I love to use chorizo in a variety of ways: anything from breakfast dishes such as huevo con chorizo, to snacks such as queso fundido, to spicing up vegetables in dishes such as calabacitas rellenas. It’s also great as a topper to tostadas or sopes.

I used a blend of three chiles to make my chorizo slightly spicy and also some chopped onion and garlic to give it the right texture. The vinegar helps with giving the meat the signature crumble of Mexican chorizo.

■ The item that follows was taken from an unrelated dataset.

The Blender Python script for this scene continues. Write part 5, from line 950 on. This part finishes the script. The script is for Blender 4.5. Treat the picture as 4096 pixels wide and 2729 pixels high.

Chorizo Casero | Homemade Chorizo

Chorizo Casero | Homemade Chorizo

My chorizo recipe was recommended by the New York Times Diner's Journal in December 2011.

Ingredients

  • 1 pound ground pork
  • 2 cups of water (for soaking the chiles)
  • 4 chile guajillo
  • 3 chile de arbol
  • 1 chile ancho
  • 1/2 teaspoon Mexican oregano
  • 1/4 teaspoon black pepper
  • 1 1/2 teaspoon kosher salt
  • 2 quarter-inch thick slice of white onion (one slice will go in food processor; other will be finely chopped)
  • 7 large garlic cloves (reserve 2 for later)
  • 1 tablespoon apple cider vinegar
  • 2 tablespoons Nakano rice vinegar

Instructions

  1. Bring two cups of water to a boil and remove from heat. Tear off the chile stems and soak the chiles for at least an hour or until completely soft. When the chiles are soft, remove them from the water, drain, and discard all the water. Do not remove the seeds from the chiles.
  2. Place the chiles, oregano, salt, pepper, one quarter-inch thick slice of onion and five cloves of garlic into the food processor or blender. Run for 5-10 seconds. Add the apple cider vinegar and rice vinegar. Reseal top of food processor or blender and pulse until the mixture is a smooth paste.
  3. In a glass mixing bowl, add the ground pork and make a well in the middle of the meat. Add half of the chile mixture and gently work it into the meat. Add the second half and repeat.
  4. In the food processor add the two remaining garlic cloves and pulse a few times so that it's roughly chopped. Add to the meat and chile mixture.
  5. Finely chop the second quarter-inch thick slice of onion. Add to meat and mix well to incorporate.
  6. Transfer the chorizo to an airtight container or a plastic zippered bag and store in the refrigerator for four to six days. It needs that time to cure and for the seasoning to mellow out. If you eat it before curing it, it may taste too spicy or too salty, the garlic will be very potent and the vinegar will be strong. If you can bear to leave it alone for six days to cure, it's worth the wait.
  7. After a few days, some liquid will run off the meat, which is completely normal. You can dump it out when you notice it or you can leave it up until you're ready to cook the chorizo. Be sure to discard the liquid either way.
  8. When it's ready to be eaten, just heat a frying man over medium heat, add the chorizo and fry it up until it's crumbly and well-done. Drain over paper towels and use in your favorite dish.

Notes

You can refrigerate cooked or uncooked leftovers for a few days or freeze raw meat in an airtight container or plastic zippered bag for a few weeks.